Scale: simulating thousands of connections on SpatialOS
The whole internet contains about 60,000 AS networks and over half a million routes. Since every AS has to store path information about routes to nearly every other AS, the routing tables can become unmanageably large. This has caused problems as the global routing tables of each AS grows.
In our simulation, every AS is running simultaneously and independently, so storing the full routing table for each AS requires many terabytes of RAM by itself. Doing this sort of simulation on a single server would be almost impossible; we don’t have the full list of networks and routes, but what we do have is enough to require 15 machines and over 1TB of RAM. Building a distributed system of this magnitude without SpatialOS would have been an enormous undertaking and the result wouldn’t have been as flexible or easy to maintain, and building it during a three day sprint would have been unthinkable.
In SpatialOS terms, every AS and route is represented as an entity. They each act independently with no shared data; information is shared by message passing.
There are two kinds of workers in the simulation. The BGP protocol and the network flows themselves run in the logic workers, as behaviours associated to the AS and route entities. SpatialOS runs as many logic workers as necessary to handle the workload of the simulation.
The visualisation and interaction layer is built using the Unity game engine and the SpatialOS SDK. This is an unmanaged worker that runs on an end-user machine, and serves the dual purpose of visualising the state of the simulation and letting the user influence it. Using a game engine lets us iterate quickly to build very attractive visualisations.
The full source code of this simulation is available here. You need developer access to SpatialOS to build and run it; you can apply here.
Building upon this model
But the possibilities don’t end there. This model is available for developers can integrate with their existing models today. In fact, in the past week we have begun to integrate this model with an internal project to model cities. It was as simple as importing the code and setting up the locations correctly.
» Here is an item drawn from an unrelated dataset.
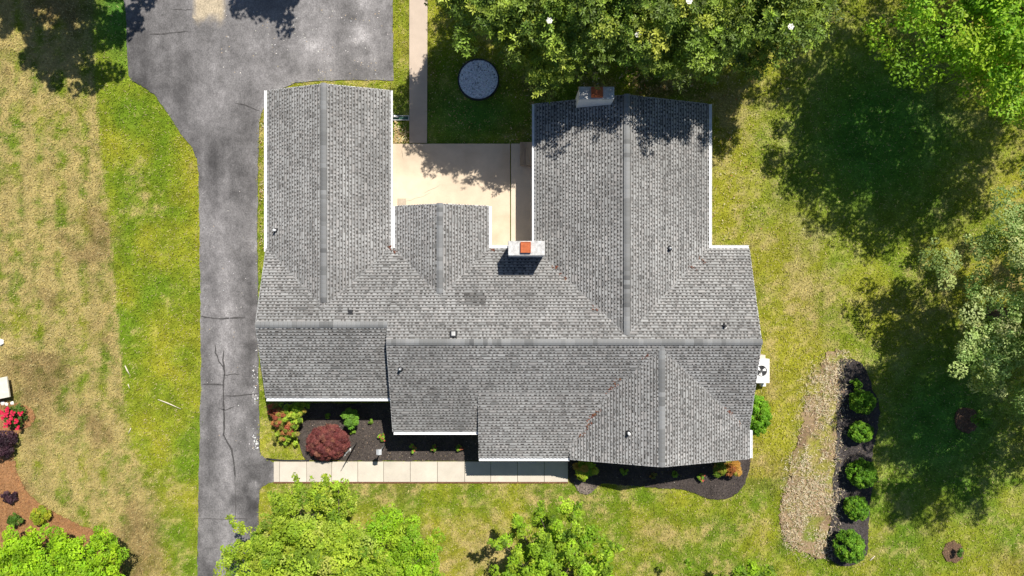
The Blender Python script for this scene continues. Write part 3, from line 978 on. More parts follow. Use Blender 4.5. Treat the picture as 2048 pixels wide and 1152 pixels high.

Being able to combine simulations in this way will enable companies and organisations to understand how the internet relates to other complex systems: cities, infrastructure, energy, economies.
With a detailed simulation of the internet we could begin to prepare for cyber attacks before they happen, and understand the cascading effects of various interventions better. This will enable businesses, institutions and even countries to become more resilient in an age of exponential vulnerability online. But more than this, it is also possible to model any kind of network on this scale, be they energy grids or telecommunications. You could, for example, model a national power infrastructure network to comprehend not just its potential vulnerabilities but the impact it could have on a new transport network or the economy.